Bu arada bazı parti mensuplarının suç işlemesinin partinin kapatılmasının gerekçesi haline gelebilmesi için önce partinin uyarılması, suç işlemiş olan kişinin ihracının istenmesi şatları da değişiklik maddesinde yer alabilir. Elbette bir kişinin suç işlediğinin ileri sürülebilmesi için o kişi ile ilgi mahkeme kararına ihtiyaç vardır. Böyle bir mahkeme kararı bulunan parti üyesi hususunda parti genel merkezi uyarılır, eğer genel merkez suç işlediği mahkeme karırı ile belirlenmiş üye ya da yöneticiyi desteklemekte devam ediyorsa ondan sonra gerekirse kapatma süreci başlatılabilir.
Demek istediğim o ki, parti kapatmaların sıradan olaylar olmaktan çıkartılmasının şartları net bir şekilde belirlenmelidir. Bu yapıldığı takdirde kapatmada Meclis'in ister komisyon olarak ister genel kurul olarak devreye girmesine gerek kalmaz.
Parti kapatmalarla ilgili değişiklik maddesi bu haliyle kabul edilecek olursa bilinmelidir ki çok geçmeden bugünü aratacak siyasi gelişmeler gündeme gelebilir. Kısacası Meclis yasama olarak parti kapatmanın önünü kesecek tedbirleri almalı, bir takım sübjektif yorumların önünü kesecek düzenlemeleri yapmalıdır ama yargının yerine geçmemelidir.
Söz gelimi yapılacak düzenleme ile Anayasa Mahkemesi'ne Meclis'in üye seçmesi yoluyla sıkıntı duyulan geçmiş uygulamaların önünün alınacağı düşünülüyorsa bu yapılabilir.
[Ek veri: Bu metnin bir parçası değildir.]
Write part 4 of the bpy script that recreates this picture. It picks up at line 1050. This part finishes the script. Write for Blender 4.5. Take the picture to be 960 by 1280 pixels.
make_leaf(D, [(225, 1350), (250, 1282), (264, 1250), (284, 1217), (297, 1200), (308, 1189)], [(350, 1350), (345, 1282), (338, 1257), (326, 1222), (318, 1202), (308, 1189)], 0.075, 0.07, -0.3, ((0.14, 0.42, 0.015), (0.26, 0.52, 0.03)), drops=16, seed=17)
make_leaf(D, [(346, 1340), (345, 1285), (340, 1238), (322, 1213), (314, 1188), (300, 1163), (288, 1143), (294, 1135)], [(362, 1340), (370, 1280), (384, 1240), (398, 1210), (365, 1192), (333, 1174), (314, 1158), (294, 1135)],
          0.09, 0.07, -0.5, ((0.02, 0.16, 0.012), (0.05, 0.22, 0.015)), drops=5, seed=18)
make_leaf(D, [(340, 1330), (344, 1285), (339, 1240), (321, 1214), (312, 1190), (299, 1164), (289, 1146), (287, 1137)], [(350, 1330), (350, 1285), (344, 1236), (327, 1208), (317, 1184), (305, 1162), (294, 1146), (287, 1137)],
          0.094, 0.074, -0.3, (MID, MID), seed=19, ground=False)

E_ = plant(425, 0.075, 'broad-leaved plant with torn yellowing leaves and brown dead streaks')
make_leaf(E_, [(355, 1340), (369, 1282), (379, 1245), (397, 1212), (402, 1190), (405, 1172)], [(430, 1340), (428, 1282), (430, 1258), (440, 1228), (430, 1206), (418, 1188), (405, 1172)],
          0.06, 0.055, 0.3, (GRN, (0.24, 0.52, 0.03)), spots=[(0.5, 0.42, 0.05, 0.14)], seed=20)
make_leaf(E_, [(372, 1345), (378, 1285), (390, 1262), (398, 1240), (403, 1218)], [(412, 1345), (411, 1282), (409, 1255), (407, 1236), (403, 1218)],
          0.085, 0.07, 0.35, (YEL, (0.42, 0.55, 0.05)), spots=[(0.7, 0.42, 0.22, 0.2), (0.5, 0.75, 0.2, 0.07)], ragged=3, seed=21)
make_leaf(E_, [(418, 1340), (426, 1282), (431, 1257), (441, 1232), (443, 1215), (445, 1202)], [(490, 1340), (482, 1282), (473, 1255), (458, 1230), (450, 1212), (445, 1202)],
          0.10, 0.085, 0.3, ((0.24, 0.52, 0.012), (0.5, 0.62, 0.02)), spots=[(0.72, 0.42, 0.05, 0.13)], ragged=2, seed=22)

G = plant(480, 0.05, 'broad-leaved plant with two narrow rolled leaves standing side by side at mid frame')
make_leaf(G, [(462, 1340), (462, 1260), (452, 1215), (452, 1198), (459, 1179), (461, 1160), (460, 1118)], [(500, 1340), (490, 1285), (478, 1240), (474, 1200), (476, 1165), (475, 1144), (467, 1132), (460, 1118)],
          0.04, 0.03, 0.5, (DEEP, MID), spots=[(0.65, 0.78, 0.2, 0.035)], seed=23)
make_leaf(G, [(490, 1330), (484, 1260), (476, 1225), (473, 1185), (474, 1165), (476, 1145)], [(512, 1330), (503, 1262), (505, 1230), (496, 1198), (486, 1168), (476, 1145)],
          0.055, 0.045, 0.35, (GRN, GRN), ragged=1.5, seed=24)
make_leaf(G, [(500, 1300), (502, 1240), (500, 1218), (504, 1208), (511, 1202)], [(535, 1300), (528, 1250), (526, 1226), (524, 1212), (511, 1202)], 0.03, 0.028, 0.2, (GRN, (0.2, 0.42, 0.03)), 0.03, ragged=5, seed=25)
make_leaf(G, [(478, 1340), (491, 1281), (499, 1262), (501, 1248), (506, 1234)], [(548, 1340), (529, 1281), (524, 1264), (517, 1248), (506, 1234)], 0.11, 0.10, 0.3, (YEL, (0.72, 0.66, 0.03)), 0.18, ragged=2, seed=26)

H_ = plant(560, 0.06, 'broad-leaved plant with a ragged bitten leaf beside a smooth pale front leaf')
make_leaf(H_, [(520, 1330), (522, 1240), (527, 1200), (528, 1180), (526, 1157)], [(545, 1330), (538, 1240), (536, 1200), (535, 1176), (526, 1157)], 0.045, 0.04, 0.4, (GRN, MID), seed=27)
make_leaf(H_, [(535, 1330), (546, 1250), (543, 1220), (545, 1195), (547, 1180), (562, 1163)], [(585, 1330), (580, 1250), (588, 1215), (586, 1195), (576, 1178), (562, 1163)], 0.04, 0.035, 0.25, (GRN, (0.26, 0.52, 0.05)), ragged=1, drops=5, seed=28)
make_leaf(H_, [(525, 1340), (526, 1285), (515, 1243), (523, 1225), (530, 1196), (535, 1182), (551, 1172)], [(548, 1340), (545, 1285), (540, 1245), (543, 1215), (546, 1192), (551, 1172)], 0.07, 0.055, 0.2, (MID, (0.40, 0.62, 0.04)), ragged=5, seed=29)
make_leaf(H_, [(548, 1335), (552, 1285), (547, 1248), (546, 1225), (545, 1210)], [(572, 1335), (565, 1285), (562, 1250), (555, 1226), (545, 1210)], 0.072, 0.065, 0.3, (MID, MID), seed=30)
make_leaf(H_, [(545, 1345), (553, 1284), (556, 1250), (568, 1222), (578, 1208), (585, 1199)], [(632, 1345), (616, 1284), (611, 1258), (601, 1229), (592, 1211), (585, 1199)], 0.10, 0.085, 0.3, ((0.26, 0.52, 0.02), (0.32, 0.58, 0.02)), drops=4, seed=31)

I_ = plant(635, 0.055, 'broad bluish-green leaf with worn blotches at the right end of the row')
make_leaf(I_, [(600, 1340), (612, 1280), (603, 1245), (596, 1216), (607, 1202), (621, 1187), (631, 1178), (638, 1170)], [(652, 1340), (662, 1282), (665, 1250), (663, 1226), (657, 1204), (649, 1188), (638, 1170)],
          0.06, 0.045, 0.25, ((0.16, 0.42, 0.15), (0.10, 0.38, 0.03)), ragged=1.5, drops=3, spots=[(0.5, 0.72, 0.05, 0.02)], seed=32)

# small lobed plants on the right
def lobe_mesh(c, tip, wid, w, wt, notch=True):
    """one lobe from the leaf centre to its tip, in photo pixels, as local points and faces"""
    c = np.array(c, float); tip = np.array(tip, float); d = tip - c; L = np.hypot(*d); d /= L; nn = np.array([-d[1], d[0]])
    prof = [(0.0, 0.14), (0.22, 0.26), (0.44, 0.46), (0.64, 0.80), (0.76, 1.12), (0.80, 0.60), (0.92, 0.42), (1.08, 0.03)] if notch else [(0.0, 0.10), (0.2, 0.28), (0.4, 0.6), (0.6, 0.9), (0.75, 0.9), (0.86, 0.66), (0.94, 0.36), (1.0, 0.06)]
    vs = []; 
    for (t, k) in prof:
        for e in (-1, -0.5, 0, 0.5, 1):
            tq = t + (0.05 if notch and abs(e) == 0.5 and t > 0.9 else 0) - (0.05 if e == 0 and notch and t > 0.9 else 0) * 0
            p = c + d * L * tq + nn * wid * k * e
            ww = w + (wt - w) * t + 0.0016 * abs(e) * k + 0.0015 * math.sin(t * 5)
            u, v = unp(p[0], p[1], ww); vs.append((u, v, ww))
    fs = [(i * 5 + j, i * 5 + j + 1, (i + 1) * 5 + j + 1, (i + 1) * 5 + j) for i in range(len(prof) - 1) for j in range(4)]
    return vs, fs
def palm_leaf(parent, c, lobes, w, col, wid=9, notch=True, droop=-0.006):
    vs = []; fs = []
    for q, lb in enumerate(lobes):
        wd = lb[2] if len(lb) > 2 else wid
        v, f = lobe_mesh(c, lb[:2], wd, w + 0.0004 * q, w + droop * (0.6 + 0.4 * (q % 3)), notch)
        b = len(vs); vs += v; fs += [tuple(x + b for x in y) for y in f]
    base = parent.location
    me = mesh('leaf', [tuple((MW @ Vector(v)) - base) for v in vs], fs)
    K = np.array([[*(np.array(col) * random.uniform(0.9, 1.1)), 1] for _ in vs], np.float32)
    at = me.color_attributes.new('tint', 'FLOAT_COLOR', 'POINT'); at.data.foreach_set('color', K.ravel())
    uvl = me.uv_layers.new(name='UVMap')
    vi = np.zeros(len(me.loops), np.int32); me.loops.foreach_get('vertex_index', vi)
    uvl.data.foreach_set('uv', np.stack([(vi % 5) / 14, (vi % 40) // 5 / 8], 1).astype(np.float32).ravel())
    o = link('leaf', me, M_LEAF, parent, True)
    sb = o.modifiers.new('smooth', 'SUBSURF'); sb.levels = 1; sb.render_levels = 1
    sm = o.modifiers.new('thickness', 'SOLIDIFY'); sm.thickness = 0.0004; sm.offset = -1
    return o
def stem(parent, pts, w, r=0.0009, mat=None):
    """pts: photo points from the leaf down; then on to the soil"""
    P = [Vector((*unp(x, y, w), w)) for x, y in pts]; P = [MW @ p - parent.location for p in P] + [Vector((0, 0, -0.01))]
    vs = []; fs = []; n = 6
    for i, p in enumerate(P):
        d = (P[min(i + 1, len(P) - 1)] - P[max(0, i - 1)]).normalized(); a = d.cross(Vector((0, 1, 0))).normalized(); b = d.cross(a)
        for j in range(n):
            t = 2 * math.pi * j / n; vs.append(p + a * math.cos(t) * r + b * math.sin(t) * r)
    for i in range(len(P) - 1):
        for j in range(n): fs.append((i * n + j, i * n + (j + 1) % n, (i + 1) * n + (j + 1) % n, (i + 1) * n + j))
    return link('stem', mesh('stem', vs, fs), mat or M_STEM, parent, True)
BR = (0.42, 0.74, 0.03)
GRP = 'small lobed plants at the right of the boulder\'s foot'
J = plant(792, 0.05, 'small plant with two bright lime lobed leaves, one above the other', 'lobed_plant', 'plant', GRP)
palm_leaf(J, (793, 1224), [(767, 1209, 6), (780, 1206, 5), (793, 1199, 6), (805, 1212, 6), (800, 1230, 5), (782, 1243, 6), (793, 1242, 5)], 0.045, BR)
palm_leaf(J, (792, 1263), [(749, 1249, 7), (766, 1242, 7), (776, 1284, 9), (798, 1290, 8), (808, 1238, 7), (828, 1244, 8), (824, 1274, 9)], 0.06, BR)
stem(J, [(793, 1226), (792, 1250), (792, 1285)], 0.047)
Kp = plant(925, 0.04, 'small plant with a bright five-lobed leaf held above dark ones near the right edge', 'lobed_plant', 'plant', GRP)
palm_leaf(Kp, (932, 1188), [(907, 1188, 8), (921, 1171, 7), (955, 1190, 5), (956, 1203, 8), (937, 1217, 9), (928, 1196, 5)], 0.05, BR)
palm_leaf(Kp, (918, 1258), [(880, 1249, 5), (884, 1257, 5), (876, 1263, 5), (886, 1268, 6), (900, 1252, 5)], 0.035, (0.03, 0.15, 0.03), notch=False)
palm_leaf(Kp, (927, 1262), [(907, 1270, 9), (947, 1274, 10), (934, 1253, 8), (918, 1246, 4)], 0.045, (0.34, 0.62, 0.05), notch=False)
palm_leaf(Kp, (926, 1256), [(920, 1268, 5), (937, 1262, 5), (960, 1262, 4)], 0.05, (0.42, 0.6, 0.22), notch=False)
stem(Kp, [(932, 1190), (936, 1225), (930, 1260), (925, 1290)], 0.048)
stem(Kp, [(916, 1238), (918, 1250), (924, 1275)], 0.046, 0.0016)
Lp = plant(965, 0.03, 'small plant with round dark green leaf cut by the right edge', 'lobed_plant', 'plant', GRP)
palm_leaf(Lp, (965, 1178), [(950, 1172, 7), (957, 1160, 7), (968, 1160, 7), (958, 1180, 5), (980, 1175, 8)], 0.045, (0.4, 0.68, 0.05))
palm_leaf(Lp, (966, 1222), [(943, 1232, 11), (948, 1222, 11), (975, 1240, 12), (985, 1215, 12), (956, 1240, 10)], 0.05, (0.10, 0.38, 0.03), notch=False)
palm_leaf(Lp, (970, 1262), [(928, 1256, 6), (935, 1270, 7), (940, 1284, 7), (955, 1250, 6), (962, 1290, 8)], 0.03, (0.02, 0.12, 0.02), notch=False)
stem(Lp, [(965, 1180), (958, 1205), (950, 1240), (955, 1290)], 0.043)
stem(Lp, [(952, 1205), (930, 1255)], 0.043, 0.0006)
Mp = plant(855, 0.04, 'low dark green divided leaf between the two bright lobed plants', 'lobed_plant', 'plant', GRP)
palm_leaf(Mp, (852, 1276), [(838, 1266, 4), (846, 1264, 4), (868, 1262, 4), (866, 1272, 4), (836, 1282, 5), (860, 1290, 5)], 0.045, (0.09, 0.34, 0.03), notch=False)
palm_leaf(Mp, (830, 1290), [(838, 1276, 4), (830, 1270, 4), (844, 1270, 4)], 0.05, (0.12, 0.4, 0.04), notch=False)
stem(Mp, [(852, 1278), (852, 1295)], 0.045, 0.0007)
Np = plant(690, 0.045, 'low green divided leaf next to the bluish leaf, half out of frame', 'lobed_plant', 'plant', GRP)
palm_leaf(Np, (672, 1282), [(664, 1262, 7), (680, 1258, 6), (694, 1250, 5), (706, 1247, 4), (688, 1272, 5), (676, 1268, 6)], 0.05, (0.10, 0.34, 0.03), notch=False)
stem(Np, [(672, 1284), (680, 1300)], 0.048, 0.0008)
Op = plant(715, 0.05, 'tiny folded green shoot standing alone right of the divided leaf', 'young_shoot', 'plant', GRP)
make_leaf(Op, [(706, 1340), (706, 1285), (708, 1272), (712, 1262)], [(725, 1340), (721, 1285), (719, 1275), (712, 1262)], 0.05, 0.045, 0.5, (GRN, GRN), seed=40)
Yani Meclis yasal düzenlemeyi yaparken mevcut sıkıntı ve şikayetleri giderecek bir çalışma yapmalı, ondan sonra da uygulamayı beklemelidir. Buna rağmen uygulamada aksaklıklar var, kamu vicdanını rencide eden gelişmeler oluyorsa yapılacak iş yeni bir yasal düzenlemedir. Ama, Başsavcı'nın açacağı dava ile ilgili olarak Meclis'ten onay istemesi bana biraz ters geliyor.
Böyle bir izine gerek kalmayan ama buna karşılık bir takım siyasi ve ideolojik baskılarla dava açılmasının önünü kesecek tedbirler üzerine kafa yorulması daha doğru olacaktır.
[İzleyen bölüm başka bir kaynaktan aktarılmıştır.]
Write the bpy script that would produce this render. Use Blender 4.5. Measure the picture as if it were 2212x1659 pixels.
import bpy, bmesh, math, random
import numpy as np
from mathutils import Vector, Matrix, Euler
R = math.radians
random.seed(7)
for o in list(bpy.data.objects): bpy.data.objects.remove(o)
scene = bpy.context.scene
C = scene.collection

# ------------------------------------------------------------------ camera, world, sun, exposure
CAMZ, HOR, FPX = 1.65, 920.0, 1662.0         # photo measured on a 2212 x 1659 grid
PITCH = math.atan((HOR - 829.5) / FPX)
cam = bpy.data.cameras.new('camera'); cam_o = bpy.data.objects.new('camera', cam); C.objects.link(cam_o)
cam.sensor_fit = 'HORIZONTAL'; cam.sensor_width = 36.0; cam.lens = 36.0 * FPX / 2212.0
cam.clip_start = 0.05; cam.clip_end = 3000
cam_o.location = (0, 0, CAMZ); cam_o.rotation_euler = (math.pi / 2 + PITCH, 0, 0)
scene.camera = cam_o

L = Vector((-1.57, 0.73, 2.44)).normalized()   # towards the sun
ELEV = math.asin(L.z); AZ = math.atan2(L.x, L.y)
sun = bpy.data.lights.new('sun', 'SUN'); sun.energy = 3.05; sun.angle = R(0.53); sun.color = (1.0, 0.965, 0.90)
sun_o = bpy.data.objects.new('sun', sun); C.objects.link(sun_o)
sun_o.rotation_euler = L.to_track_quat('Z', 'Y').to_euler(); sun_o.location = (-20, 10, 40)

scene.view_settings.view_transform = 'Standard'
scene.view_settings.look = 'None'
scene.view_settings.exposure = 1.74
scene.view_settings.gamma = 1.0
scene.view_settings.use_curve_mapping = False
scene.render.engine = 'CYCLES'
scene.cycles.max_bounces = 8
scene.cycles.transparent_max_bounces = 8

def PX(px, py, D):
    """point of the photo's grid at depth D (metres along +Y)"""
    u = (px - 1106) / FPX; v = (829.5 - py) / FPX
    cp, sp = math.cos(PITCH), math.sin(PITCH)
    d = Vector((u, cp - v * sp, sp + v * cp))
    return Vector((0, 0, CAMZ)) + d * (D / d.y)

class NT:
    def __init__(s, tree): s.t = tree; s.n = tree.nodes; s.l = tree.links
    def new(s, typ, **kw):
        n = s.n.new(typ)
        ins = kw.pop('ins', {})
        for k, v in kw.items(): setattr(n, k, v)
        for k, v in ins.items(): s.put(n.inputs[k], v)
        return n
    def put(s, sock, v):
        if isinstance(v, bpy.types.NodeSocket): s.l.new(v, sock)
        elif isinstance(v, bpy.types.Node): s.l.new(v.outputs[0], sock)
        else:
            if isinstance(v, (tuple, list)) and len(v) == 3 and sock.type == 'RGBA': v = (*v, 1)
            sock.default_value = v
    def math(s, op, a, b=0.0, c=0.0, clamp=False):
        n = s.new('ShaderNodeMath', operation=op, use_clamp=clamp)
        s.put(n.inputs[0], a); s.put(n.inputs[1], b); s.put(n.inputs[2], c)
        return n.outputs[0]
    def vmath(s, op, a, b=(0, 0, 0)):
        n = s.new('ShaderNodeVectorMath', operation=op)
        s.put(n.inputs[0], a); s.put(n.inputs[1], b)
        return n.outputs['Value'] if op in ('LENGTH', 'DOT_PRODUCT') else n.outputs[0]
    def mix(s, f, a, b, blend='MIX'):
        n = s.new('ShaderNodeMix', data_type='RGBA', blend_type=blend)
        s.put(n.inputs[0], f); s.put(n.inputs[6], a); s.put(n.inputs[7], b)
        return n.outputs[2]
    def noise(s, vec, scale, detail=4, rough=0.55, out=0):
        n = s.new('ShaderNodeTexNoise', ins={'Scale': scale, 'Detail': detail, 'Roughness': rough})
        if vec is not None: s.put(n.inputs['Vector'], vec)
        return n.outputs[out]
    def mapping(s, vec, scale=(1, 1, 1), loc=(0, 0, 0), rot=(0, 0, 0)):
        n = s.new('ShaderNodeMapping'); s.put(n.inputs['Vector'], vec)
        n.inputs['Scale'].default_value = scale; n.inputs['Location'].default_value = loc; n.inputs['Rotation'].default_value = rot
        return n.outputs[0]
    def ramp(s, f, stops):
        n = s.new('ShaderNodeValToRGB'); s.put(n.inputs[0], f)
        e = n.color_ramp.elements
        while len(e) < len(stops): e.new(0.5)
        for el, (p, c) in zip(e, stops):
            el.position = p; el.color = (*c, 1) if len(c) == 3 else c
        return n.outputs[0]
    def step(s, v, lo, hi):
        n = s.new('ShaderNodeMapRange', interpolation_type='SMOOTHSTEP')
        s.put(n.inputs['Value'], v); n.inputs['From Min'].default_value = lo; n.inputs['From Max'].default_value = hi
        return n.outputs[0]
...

Söz gelimi yargı mensuplarına askeri bürokratlar yada bir başka güç odağı tarafından brifing verilmesi ve belli bir hedefe yönlendirilmeye çalışılmasını önleyecek bir düzenleme gereklidir. Eğer Türkiye kurtarıcılardan kurtarılabilirse sıkıntıların pek çoğu aşılabilir.
Yani düşüncenin suç olmaktan çıktığı, kurtarıcılardan kurtarılabildiği bir Türkiye'de yargı, yasama ve yürütme arasında yaşanan sürtüşmeler de büyük ölçüde ortadan kalkacaktır.